Wenige Woche darauf befreien schließlich britische Soldaten die Gefangenen. Rot-Kreuz-Schwestern versuchen sie, langsam wieder körperlich aufzupäppeln. Die meisten Kinder sind Waisen oder es kann niemand etwas über das Schicksal ihrer Familien sagen.

Flugzeug stand bereit

Auch Eva Franz ist nun alleine und soll wie Hunderte andere Mädchen und Jungen zur Adoption freigegeben werden. „Das Flugzeug, das mich nach Amerika bringen sollte, stand schon bereit“, erinnert sie sich.

Mittlerweile hat sich ihr Vater auf die Suche nach Eva Franz gemacht.

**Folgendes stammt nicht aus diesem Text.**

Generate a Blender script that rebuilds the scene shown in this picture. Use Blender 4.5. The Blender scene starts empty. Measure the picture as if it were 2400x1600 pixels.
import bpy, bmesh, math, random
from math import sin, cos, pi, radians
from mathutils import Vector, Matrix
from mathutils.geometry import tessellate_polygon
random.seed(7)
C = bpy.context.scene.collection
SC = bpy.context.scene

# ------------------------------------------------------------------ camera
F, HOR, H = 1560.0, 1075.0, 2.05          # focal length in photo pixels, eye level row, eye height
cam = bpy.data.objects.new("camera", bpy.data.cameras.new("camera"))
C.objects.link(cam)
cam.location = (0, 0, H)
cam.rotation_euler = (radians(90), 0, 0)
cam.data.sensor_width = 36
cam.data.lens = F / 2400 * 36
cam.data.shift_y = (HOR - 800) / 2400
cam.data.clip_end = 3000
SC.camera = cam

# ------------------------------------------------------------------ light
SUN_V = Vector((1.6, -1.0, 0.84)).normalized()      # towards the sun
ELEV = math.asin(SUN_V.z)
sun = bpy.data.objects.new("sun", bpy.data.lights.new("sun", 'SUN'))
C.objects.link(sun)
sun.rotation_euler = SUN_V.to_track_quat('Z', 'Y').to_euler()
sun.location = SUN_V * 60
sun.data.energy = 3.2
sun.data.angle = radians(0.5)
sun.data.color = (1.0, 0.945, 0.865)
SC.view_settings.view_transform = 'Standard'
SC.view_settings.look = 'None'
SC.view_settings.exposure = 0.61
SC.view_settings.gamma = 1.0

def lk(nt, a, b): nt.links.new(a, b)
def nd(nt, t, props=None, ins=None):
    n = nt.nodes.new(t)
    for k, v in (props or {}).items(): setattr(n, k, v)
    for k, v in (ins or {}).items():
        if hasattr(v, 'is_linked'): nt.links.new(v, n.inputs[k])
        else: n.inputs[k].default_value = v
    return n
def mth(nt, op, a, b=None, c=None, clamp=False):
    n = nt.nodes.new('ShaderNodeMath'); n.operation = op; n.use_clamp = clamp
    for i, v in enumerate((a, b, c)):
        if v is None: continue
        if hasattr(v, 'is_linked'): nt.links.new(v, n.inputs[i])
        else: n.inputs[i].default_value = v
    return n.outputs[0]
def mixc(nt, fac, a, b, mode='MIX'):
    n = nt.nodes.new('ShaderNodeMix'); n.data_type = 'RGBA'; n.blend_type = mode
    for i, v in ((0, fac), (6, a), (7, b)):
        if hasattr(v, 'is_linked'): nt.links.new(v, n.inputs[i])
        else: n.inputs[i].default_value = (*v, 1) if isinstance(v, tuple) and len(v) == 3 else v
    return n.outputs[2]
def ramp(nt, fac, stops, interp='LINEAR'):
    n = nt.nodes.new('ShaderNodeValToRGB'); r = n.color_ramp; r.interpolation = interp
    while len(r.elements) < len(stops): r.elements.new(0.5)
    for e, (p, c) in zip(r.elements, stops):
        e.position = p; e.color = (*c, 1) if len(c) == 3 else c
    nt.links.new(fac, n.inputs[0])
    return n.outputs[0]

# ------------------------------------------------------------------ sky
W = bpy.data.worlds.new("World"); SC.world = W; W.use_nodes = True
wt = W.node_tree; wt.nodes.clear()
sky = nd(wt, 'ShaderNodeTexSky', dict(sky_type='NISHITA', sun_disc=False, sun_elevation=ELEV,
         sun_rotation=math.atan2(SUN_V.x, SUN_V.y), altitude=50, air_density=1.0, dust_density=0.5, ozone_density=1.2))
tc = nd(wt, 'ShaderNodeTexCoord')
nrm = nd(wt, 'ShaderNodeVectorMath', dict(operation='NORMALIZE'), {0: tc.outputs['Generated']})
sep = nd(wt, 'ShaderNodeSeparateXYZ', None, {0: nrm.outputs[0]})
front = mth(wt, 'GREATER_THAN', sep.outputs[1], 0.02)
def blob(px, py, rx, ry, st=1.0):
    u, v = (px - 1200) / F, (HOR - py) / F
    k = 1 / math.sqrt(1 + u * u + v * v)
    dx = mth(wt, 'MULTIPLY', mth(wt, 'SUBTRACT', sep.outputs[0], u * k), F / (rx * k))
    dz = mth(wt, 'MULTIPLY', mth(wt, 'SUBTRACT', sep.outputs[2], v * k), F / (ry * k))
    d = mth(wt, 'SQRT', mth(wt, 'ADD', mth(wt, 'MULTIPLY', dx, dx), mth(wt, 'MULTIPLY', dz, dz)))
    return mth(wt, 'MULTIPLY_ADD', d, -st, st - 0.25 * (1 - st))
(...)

Doch in Bergen-Belsen erkannte weder sie ihn noch umgekehrt. Nur dank einer Narbe, die sie sich als Baby bei einem Sturz aus dem Kinderwagen zugezogen hatte, kann sie schließlich identifiziert werden.

Gemeinsam versuchen sie in den folgenden Jahren, sich wieder eine Existenz aufzubauen. Sie ziehen nach Nürnberg, wo Eva früh heiratet, Kinder und später Enkel bekommt. „Ich habe gute Kinder, die sich um mich kümmern“, sagt sie. Ihre grausame Kindheit trägt sie bis heute mit sich herum.